Inheriting Properties from a Parent
No, this book hasn’t suddenly become the Visual QuickStart Guide to Real Estate. Child and descendent HTML tags generally assume the styles of their parents—inherit them—whether the style is set using CSS or is inherited from a browser style. This is called inheritance of styles.
For example, if you set an ID called copy and give it a font-family value of Times, all of its descendents would inherit the Times font style. If you set a bold tag to red with CSS, all of its descendents will inherit both the applied red and the inherent bold style .
The final result of the styles applied and inherited is bold, red, and italicized text in Times font. Styles in parentheses are inherent styles applied by the browser for the particular HTML tag.
In some cases, a style property is not inherited from its parent—obvious properties such as margins, width, and borders. You will probably have no trouble figuring out which properties are inherited and which are not. For example, if you set a padding of four pixels for the paragraph tag, you would not expect bold tags within the paragraph to also add a padding of four pixels. If you have any doubts, see Appendix A, which lists all the CSS properties and how they are inherited.
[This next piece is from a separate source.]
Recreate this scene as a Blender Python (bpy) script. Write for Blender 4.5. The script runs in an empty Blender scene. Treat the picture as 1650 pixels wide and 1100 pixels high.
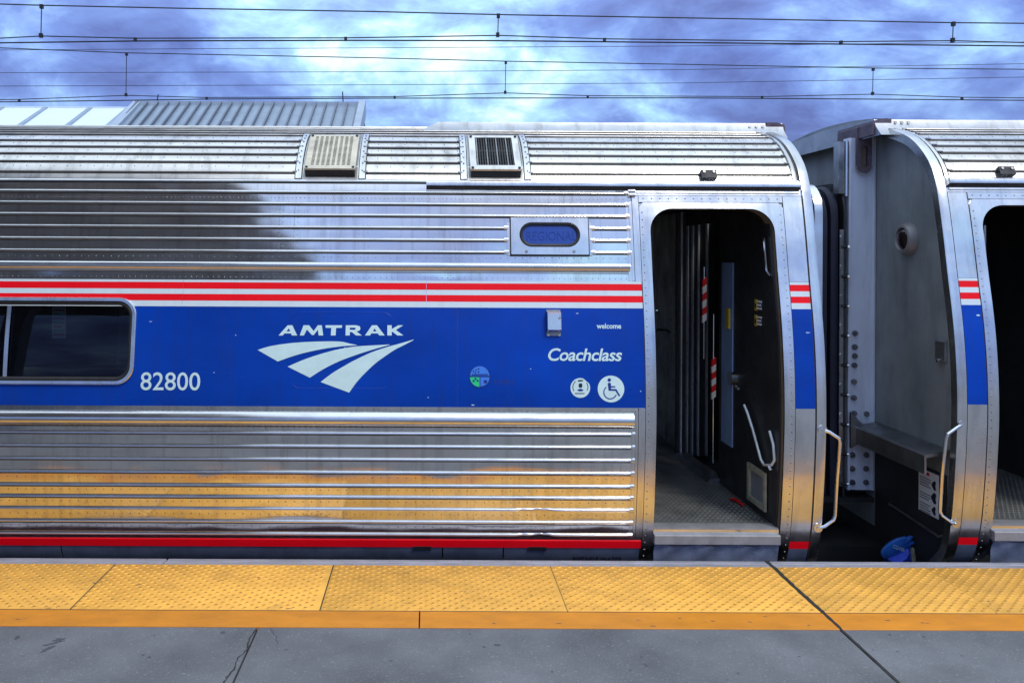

If you did want to force an element to inherit a property of its parent, many CSS properties include the inherit value. So, in the previous example, to force all the bold tags in a paragraph to take on the 4px padding, you could set their padding value to inherit.
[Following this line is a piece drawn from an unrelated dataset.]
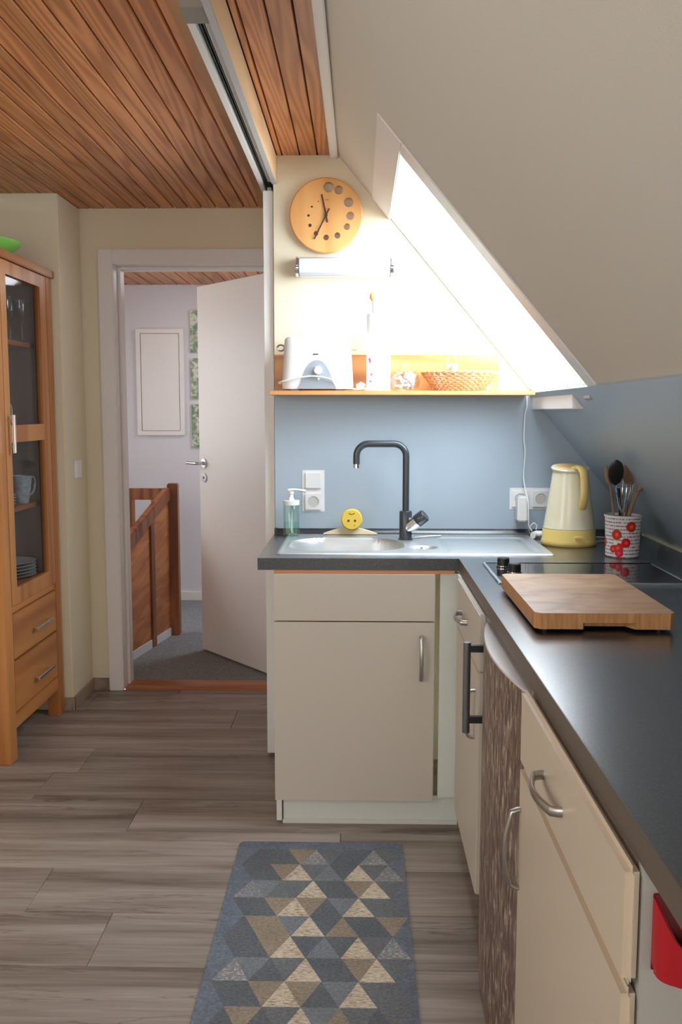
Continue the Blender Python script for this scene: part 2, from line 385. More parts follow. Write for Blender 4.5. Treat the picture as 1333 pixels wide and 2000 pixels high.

Managing existing or inherited property values
When defining the styles for a selector, you do not cause it to lose any of its inherited or inherent attributes unless you specifically override those styles. All those properties are displayed unless you change the specific existing properties that make up its appearance.
In addition to overriding the relevant property with another value, many CSS properties have values that allow you to override inheritance:
- inherit—Forces a property to be inherited that would normally not be inherited, or overrides other applied style values and inherits the parent’s value.
- none—Hides a border, image, or other visual element.
- normal—Forces the default style to be applied.
- auto—Allows the browser to determine how the element should be displayed based on context.